Toro (Zamora)
(24/1/2008) Hoy me apetece escribir sobre Toro. Sobre esa vieja ciudad situada en el rincón más olvidado de la provincia más olvidada, que parece desperezarse tras un prolongado letargo de incuria y abandono.
Con el encanto y la humildad de una vieja ciudad castellana venida a menos, con la sonrisa tímida del pobre que nació en alta cuna, con el orgullo herido de quien ha visto relegado su importante protagonismo en antañonas decisiones. Toro sorprende por el rico patrimonio que atesora y, lo que es más importante, por el exquisito trato que otorga al visitante ocasional que se acerca a disfrutar de su rico legado artístico y de sus gentes.

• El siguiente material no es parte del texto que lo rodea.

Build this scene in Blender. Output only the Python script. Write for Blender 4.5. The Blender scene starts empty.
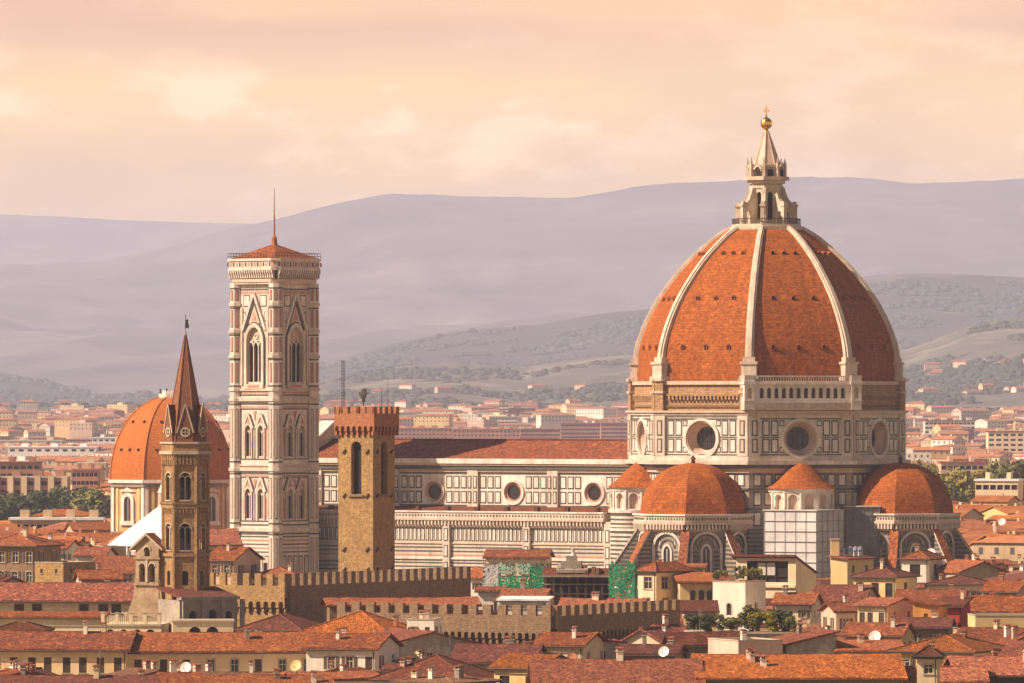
import bpy, math, random
from mathutils import Vector, Matrix
R = math.radians
rnd = random.Random(7)
SC = bpy.context.scene
COL = SC.collection

# ------------------------------------------------------------------ camera
F = 6500.0; CX = 512.0; HY = 408.0; CZ = 54.0
cd = bpy.data.cameras.new('camera'); cam = bpy.data.objects.new('camera', cd); COL.objects.link(cam)
cam.location = (0, 0, CZ); cam.rotation_euler = (R(90), 0, 0)
cd.sensor_width = 36; cd.lens = 36 * F / 1024; cd.shift_y = (HY - 341.5) / 1024
cd.clip_start = 5; cd.clip_end = 60000
SC.camera = cam
SC.render.resolution_x, SC.render.resolution_y = 1024, 683

# ------------------------------------------------------------------ sky, sun, exposure
SUN_AZ, SUN_EL = -74.0, 39.0
sdir = Vector((math.sin(R(SUN_AZ)) * math.cos(R(SUN_EL)), -math.cos(R(SUN_AZ)) * math.cos(R(SUN_EL)), math.sin(R(SUN_EL))))
sl = bpy.data.lights.new('sun', 'SUN'); sun = bpy.data.objects.new('sun', sl); COL.objects.link(sun)
sl.energy = 5.0; sl.angle = R(0.6); sl.color = (1.0, 0.80, 0.61)
sun.rotation_euler = (-sdir).to_track_quat('-Z', 'Y').to_euler(); sun.location = (-300, 300, 400)
W = bpy.data.worlds.new('World'); SC.world = W; W.use_nodes = True
nt = W.node_tree; nt.nodes.clear(); L = nt.links.new
def N(t, **k):
    n = nt.nodes.new(t)
    for a, b in k.items(): setattr(n, a, b)
    return n
WS = 0.10
sky = N('ShaderNodeTexSky', sky_type='NISHITA', sun_disc=False, sun_elevation=R(SUN_EL),
        sun_rotation=math.atan2(sdir.x, sdir.y), altitude=100, air_density=1.3, dust_density=3.0, ozone_density=1.0)
tc = N('ShaderNodeTexCoord'); sp = N('ShaderNodeSeparateXYZ'); L(tc.outputs['Generated'], sp.inputs[0])
def ramp(pts, src=None, interp='LINEAR'):
    r = N('ShaderNodeValToRGB'); e = r.color_ramp; e.interpolation = interp
    e.elements[0].position, e.elements[0].color = pts[0][0], (*pts[0][1], 1)
    e.elements[1].position, e.elements[1].color = pts[1][0], (*pts[1][1], 1)
    for p, c in pts[2:]:
        q = e.elements.new(p); q.color = (*c, 1)
    if src: L(src, r.inputs[0])
    return r
def math_(op, a, b=None, clamp=False):
    n = N('ShaderNodeMath', operation=op); n.use_clamp = clamp
    for i, v in enumerate((a, b)):
        if v is None: continue
        if isinstance(v, (int, float)): n.inputs[i].default_value = v
        else: L(v, n.inputs[i])
    return n.outputs[0]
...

Fuera de las rutas de los grandes centros turísticos, alejada de los grandes centros de decisión -cuando en ella se decidieron tantas cosas en la historia de España-, olvidada de dios y de los hombres, Toro esconde celosa su enorme potencial artístico y humano esperando paladares distintos, miradas nuevas y atrevidas, viajeros que gocen de la belleza recoleta que esconden otros paisajes, otros aires, de esos que apenas salen en los telediarios.

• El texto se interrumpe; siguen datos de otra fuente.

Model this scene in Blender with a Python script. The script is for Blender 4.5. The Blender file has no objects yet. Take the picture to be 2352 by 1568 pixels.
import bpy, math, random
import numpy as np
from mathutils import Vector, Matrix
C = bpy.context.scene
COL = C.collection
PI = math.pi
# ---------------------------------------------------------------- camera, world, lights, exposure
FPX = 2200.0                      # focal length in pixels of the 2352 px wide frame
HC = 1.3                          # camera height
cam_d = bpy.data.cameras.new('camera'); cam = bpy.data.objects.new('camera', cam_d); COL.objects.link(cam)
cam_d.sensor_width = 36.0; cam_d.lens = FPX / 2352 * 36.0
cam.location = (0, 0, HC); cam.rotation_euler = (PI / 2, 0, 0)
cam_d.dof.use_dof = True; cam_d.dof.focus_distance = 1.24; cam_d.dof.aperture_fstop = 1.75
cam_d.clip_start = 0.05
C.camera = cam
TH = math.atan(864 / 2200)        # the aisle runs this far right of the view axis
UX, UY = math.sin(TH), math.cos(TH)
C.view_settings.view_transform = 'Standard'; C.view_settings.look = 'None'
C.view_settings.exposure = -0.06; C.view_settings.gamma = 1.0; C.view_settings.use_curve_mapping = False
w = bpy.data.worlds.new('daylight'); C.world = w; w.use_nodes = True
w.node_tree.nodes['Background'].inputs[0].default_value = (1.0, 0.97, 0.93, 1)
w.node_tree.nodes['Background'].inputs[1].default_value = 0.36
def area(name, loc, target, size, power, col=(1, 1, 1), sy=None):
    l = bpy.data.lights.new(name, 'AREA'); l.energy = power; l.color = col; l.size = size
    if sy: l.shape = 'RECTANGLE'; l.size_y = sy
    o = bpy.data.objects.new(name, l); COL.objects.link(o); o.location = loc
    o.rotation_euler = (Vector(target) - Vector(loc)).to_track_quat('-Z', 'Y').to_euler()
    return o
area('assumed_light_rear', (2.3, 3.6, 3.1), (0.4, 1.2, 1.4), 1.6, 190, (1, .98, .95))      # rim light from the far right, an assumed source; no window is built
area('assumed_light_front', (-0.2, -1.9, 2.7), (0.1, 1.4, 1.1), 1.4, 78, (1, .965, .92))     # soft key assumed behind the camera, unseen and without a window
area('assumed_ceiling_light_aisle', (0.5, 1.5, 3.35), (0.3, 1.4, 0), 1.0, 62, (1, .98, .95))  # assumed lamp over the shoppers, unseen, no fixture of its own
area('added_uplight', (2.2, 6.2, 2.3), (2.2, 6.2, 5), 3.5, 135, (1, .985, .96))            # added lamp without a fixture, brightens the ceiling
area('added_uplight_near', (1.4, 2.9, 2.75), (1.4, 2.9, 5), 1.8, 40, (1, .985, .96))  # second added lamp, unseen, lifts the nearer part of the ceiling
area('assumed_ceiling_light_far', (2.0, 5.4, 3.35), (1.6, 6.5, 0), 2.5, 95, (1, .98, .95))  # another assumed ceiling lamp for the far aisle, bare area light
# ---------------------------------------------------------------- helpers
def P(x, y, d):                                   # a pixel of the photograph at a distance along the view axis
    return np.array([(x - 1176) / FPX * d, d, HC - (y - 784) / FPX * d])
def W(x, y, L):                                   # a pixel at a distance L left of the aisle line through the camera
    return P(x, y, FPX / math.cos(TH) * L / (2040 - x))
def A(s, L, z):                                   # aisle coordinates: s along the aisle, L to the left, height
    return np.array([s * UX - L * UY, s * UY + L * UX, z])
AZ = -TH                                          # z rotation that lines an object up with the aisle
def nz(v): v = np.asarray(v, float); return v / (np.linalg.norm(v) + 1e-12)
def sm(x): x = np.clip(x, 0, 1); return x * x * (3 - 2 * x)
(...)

Sorprende por ello que quienes mandan y deciden, quienes apuestan por el legado histórico que atesora una de las comunidades con mayor riqueza patrimonial, no le hayan otorgado, a estas alturas del partido, ser sede de las Edades del Hombre o de cualquier otro evento. Méritos le sobran. Y no quiero hacer comparaciones pues el hacerlo siempre resultó enojoso.
Visité hace pocas fechas la ciudad y me alegró constatar que el turismo masivo y depredador que han sufrido y sufren otras geografías con más playas – que no con más encanto -, ha respetado de momento este emblemático lugar que baña el Duero.

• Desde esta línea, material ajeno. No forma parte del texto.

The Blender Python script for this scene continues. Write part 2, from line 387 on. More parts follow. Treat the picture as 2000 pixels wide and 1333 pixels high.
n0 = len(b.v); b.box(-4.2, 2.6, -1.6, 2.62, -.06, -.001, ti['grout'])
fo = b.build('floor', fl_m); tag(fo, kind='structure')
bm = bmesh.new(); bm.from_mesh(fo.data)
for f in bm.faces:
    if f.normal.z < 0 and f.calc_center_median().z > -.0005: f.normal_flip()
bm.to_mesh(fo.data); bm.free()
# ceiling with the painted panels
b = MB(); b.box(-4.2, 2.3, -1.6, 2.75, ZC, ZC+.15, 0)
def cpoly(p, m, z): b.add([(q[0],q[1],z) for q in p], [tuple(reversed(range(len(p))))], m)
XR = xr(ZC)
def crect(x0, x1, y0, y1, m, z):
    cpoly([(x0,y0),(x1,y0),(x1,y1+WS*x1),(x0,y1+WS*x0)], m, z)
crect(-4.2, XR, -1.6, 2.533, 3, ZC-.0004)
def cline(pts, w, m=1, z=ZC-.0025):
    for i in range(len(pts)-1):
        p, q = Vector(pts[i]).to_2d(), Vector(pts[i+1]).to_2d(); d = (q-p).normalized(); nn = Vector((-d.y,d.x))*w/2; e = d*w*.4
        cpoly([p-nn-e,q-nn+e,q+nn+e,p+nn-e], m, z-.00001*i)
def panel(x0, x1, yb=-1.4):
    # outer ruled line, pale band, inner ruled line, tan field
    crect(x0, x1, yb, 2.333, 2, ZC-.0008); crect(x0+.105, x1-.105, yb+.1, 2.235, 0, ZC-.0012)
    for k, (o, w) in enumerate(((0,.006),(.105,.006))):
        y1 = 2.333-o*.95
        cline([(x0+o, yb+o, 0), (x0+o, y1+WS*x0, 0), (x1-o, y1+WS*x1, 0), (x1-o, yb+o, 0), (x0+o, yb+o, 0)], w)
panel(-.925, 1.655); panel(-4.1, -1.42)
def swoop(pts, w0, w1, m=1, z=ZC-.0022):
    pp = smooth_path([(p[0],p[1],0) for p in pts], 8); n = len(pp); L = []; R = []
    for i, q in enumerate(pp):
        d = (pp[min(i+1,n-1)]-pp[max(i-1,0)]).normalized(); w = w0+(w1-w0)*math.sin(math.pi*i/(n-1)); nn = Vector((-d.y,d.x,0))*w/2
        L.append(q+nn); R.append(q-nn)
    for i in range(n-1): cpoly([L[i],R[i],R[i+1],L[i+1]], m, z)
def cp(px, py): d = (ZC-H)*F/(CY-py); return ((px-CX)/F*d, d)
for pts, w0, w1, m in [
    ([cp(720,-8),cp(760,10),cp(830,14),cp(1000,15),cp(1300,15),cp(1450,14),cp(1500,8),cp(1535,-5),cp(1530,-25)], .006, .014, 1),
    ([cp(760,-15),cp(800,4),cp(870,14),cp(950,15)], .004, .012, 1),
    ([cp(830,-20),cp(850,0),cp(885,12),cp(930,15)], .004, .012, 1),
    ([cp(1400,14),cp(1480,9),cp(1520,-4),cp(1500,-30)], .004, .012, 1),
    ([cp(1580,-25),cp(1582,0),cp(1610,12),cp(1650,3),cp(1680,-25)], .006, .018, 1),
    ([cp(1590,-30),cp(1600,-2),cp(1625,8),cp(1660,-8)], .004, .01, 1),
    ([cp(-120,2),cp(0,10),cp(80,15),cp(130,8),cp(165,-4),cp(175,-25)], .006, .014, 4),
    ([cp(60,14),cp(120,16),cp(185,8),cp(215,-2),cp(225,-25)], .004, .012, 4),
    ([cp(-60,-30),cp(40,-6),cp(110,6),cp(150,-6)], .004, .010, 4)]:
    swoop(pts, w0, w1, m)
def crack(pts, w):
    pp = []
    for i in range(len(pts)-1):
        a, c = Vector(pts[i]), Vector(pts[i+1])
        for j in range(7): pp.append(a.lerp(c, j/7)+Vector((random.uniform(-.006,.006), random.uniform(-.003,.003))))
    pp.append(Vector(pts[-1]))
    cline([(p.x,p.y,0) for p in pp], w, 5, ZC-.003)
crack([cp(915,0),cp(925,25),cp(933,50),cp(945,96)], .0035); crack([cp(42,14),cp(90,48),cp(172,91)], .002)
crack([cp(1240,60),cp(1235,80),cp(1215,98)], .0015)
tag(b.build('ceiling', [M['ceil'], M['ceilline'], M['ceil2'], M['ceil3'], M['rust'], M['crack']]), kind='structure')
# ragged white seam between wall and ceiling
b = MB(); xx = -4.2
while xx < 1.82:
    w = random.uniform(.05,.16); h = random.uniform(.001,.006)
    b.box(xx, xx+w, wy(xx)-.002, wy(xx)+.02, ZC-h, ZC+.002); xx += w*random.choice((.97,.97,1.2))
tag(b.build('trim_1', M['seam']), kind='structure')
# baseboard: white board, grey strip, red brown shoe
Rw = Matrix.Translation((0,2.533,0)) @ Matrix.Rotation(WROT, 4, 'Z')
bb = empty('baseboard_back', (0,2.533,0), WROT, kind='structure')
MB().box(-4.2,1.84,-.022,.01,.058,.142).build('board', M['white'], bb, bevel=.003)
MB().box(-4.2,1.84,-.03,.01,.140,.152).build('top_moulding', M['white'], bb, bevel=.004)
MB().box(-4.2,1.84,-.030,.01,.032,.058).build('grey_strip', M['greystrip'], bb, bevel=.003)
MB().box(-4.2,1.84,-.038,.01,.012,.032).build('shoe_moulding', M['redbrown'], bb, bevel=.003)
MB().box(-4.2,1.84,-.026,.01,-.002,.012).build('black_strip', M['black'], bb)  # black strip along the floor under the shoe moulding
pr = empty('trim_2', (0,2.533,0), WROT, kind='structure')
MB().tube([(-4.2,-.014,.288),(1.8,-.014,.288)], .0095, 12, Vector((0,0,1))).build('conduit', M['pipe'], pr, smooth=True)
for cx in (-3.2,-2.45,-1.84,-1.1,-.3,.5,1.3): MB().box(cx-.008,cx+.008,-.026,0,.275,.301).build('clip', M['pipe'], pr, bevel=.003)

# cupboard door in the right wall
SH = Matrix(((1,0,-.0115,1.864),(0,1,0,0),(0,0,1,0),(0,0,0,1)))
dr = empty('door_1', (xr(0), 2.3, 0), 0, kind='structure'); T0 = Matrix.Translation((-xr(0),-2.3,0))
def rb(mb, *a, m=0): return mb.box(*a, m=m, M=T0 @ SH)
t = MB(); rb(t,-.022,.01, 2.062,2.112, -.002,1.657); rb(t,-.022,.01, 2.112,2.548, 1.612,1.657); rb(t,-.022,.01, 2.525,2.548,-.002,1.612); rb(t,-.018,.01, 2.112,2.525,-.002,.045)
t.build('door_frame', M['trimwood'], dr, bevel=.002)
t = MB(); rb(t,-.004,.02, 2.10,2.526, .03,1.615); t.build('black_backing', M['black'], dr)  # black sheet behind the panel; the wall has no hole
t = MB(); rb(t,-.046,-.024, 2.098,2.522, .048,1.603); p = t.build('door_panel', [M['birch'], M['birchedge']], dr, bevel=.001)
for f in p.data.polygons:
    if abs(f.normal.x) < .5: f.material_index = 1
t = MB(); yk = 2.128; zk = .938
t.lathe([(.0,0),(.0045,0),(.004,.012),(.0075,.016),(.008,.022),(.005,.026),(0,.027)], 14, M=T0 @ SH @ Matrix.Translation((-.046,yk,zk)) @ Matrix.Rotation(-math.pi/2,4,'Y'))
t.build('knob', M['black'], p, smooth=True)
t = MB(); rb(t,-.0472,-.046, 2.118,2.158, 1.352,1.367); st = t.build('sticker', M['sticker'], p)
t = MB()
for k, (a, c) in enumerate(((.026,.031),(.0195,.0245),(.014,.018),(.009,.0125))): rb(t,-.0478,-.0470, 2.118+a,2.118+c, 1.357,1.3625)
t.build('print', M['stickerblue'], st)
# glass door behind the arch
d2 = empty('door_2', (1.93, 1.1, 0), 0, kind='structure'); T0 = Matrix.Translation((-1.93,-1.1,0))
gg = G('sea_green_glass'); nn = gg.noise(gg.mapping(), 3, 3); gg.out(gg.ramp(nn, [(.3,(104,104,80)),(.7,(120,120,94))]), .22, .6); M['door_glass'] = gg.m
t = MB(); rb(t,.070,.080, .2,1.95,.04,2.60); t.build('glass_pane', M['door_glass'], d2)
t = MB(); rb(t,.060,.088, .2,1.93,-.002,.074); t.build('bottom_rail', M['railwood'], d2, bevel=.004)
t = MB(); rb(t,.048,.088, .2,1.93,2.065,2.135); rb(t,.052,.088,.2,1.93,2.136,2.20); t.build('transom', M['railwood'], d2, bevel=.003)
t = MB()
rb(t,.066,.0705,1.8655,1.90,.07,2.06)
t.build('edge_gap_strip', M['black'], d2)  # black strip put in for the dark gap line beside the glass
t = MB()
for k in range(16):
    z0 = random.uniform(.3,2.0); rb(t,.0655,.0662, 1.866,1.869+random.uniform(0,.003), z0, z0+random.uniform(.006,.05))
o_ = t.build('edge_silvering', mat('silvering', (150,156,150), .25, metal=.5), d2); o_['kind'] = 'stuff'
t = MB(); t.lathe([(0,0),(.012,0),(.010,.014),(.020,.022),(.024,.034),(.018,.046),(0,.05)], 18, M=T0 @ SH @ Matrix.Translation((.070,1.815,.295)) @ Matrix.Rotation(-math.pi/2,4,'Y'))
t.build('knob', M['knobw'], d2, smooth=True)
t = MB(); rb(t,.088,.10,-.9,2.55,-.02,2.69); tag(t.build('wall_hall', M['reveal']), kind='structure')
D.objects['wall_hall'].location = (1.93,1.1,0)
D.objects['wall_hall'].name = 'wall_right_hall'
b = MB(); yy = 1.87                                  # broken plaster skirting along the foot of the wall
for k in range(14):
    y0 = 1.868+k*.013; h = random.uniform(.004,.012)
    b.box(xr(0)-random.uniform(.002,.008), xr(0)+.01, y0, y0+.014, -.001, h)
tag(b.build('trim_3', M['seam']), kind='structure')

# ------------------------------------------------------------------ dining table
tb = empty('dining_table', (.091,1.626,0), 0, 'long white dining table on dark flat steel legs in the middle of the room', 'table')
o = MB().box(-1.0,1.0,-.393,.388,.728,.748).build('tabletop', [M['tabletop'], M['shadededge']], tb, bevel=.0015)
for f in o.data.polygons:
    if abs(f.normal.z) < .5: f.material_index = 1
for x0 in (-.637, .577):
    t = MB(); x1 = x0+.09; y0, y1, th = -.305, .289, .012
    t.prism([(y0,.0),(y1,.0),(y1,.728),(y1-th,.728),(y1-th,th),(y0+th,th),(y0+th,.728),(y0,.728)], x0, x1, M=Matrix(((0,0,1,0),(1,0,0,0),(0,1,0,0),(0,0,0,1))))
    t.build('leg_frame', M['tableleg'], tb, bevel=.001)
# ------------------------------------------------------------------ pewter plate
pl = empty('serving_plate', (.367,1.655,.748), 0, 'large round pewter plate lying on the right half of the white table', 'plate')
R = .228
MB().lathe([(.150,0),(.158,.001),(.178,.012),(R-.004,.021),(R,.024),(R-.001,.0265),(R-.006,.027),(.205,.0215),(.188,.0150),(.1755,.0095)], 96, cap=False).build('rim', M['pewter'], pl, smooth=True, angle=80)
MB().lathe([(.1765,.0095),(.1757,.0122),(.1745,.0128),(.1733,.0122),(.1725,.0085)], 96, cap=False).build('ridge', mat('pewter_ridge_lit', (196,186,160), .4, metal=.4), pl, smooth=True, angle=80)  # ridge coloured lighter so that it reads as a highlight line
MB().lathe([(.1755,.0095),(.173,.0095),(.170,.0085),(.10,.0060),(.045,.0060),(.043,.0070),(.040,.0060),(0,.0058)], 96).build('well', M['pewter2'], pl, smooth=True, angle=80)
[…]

Recuerdo su sorprendente y hermosa colegiata con una portada que enamora incluso al que se confiese lego en asuntos de arte; sus callejas salpicadas por doquier de iglesias mudéjares, sus arcos y puertas medievales; sus numerosos palacios, sus monasterios que eligieron reyes y reinas como lugar de vida y de enterramiento, como si allí ya se vislumbrara el paraíso o fuera su antesala.
Hoy quien tanto tuvo y quien tanto mereció languidece al socaire de políticas sectoriales que no ven más que población y votos, o de mercaderes sin escrúpulos que mandan los ahorros autóctonos a zonas más rentables. Que el dinero, ya lo dijo alguien, nunca supo de patrias.
Por eso hay que decirlo. Visiten Toro. Quedarán exhaustos de arte y de belleza. Borrachos de historia. Admirados al constatar que quien tuvo retuvo. Y Toro, ¡tuvo tanto!…
Verán una ciudad con distinción, con elegancia. Distinción y nobleza antigua que se lleva en la sangre y que corre a raudales por las venas pétreas de la que fuera capital de provincia hasta bien entrado el siglo XIX y que enamoró por igual a castellanos y portugueses que se disputaron con saña su dominio, su asiento y su disfrute.
Porque hay cosas con las que se nace, una clase que se hereda de antiguo, añeja como el buen vino de esa tierra. Y se nota. Lo notarán en el trato cálido y amigo con el que te regalan los guías de los distintos monumentos, en el cuidado y respetado mobiliario urbano, en la calidad de sus restaurantes donde te sientes un comensal respetado y mimado y no un mero turista al que sacar cuanto antes los euros que lleva encima.
Por eso permítanme decirles que cuando el cansancio les invada y en su estómago sientan el aguijón que da el toro del hambre, acudan a cualquiera de sus restaurantes. A cualquiera. Quien esto escribe acudió a uno que llevaba el sugestivo nombre de “Restaurante Alegría” y constató, al verse bien acompañado y mejor comido, que el nombre del local no era sólo un reclamo.
No se me mueran sin haber visitado Toro. Sería tan estúpido como hacerlo sin haber visto nunca un Goya o no haber oído la “ pequeña serenata nocturna” de Mozart. Por ejemplo.